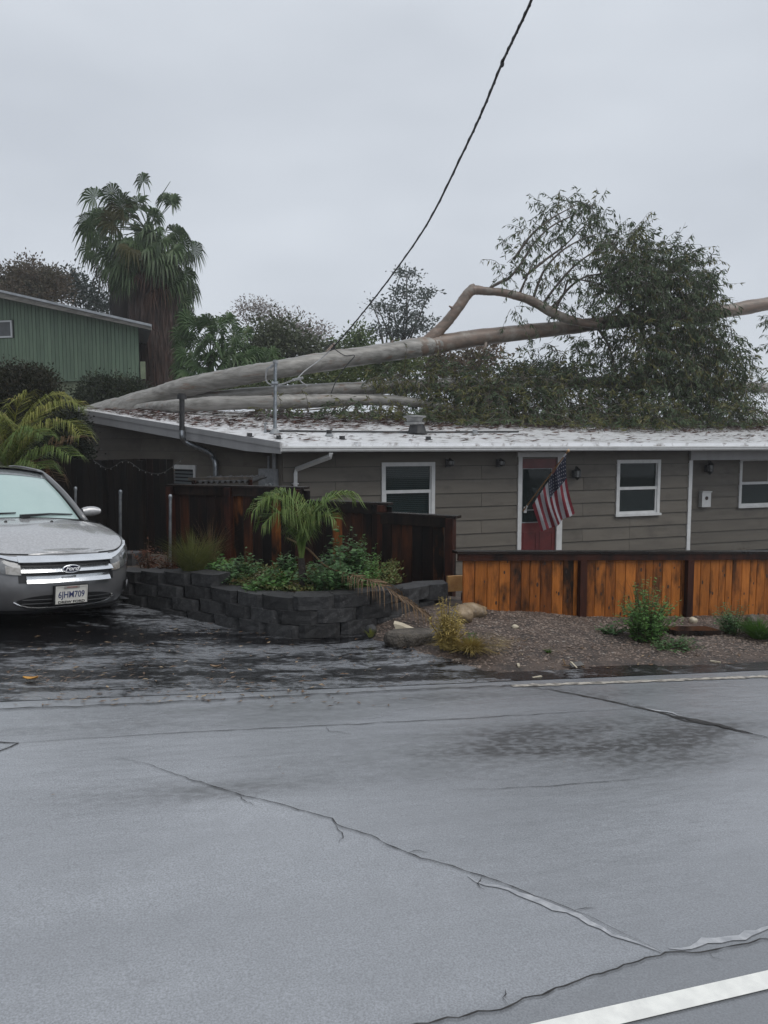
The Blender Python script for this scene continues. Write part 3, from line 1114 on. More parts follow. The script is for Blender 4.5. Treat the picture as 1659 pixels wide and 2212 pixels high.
z = Z_C0
LS = 7.75
SW = (None,)
wx = [((W0 + D2 * t), t) for t in [i * 0.02 for i in range(400)]]
u_of = lambda p: CU + F * p.x / (p.y * cP)
t_win0 = min(wx, key=lambda q: abs(u_of(q[0]) - 424))[1]
t_win1 = min(wx, key=lambda q: abs(u_of(q[0]) - 368))[1]
Yw = (W0 + D2 * t_win0).y
sw_z1, sw_z0 = P(395, 1004, Yw + 0.3).z, P(395, 1062, Yw + 0.3).z
while z < 2.4:
    for ta, tb in ((0.0, 1.25), (1.255, 4.0), (4.005, LS)) if int(z * 10) % 2 else ((0.0, 2.4), (2.405, 5.2), (5.205, LS)):
        b = MB()
        holes = [(t_win0 + 0.03, t_win1 - 0.03, sw_z0 + 0.03, sw_z1 - 0.03)]
        seg = 8
        for i in range(seg):
            a, c = ta + (tb - ta) * i / seg, ta + (tb - ta) * (i + 1) / seg
            ztop = min(z + COURSE - 0.004, side_top(a))
            zt2 = min(z + COURSE - 0.004, side_top(c))
            if ztop < z + 0.01 and zt2 < z + 0.01:
                continue
            ztop, zt2 = max(ztop, z + 0.002), max(zt2, z + 0.002)
            if abs(ztop - zt2) < 1e-6:
                for r in cut((a, c, z, ztop), holes):
                    f = lambda zz: 0.006 + 0.020 * (1 - (zz - z) / COURSE)
                    b.add([side_pt(r[0], f(r[2]), r[2]), side_pt(r[1], f(r[2]), r[2]), side_pt(r[1], f(r[3]), r[3]), side_pt(r[0], f(r[3]), r[3]),
                           side_pt(r[0], 0, r[2]), side_pt(r[1], 0, r[2]), side_pt(r[1], 0, r[3]), side_pt(r[0], 0, r[3])],
                          [(3, 2, 1, 0), (1, 5, 4, 0), (7, 6, 2, 3), (4, 7, 3, 0), (2, 6, 5, 1)])
            else:
                b.add([side_pt(a, 0.026, z), side_pt(c, 0.026, z), side_pt(c, 0.008, zt2), side_pt(a, 0.008, ztop),
                       side_pt(a, 0, z), side_pt(c, 0, z)], [(3, 2, 1, 0), (1, 5, 4, 0)])
        if b.f:
            b.build('siding_board', m_siding, house)
    z += COURSE
b = MB()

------

[Do this]
Set down the material above as is, without any pictures.

[Task response]
The Blender Python script for this scene continues. Write part 3, from line 1114 on. More parts follow. The script is for Blender 4.5. Treat the picture as 1659 pixels wide and 2212 pixels high.
z = Z_C0
LS = 7.75
SW = (None,)
wx = [((W0 + D2 * t), t) for t in [i * 0.02 for i in range(400)]]
u_of = lambda p: CU + F * p.x / (p.y * cP)
t_win0 = min(wx, key=lambda q: abs(u_of(q[0]) - 424))[1]
t_win1 = min(wx, key=lambda q: abs(u_of(q[0]) - 368))[1]
Yw = (W0 + D2 * t_win0).y
sw_z1, sw_z0 = P(395, 1004, Yw + 0.3).z, P(395, 1062, Yw + 0.3).z
while z < 2.4:
    for ta, tb in ((0.0, 1.25), (1.255, 4.0), (4.005, LS)) if int(z * 10) % 2 else ((0.0, 2.4), (2.405, 5.2), (5.205, LS)):
        b = MB()
        holes = [(t_win0 + 0.03, t_win1 - 0.03, sw_z0 + 0.03, sw_z1 - 0.03)]
        seg = 8
        for i in range(seg):
            a, c = ta + (tb - ta) * i / seg, ta + (tb - ta) * (i + 1) / seg
            ztop = min(z + COURSE - 0.004, side_top(a))
            zt2 = min(z + COURSE - 0.004, side_top(c))
            if ztop < z + 0.01 and zt2 < z + 0.01:
                continue
            ztop, zt2 = max(ztop, z + 0.002), max(zt2, z + 0.002)
            if abs(ztop - zt2) < 1e-6:
                for r in cut((a, c, z, ztop), holes):
                    f = lambda zz: 0.006 + 0.020 * (1 - (zz - z) / COURSE)
                    b.add([side_pt(r[0], f(r[2]), r[2]), side_pt(r[1], f(r[2]), r[2]), side_pt(r[1], f(r[3]), r[3]), side_pt(r[0], f(r[3]), r[3]),
                           side_pt(r[0], 0, r[2]), side_pt(r[1], 0, r[2]), side_pt(r[1], 0, r[3]), side_pt(r[0], 0, r[3])],
                          [(3, 2, 1, 0), (1, 5, 4, 0), (7, 6, 2, 3), (4, 7, 3, 0), (2, 6, 5, 1)])
            else:
                b.add([side_pt(a, 0.026, z), side_pt(c, 0.026, z), side_pt(c, 0.008, zt2), side_pt(a, 0.008, ztop),
                       side_pt(a, 0, z), side_pt(c, 0, z)], [(3, 2, 1, 0), (1, 5, 4, 0)])
        if b.f:
            b.build('siding_board', m_siding, house)
    z += COURSE
b = MB()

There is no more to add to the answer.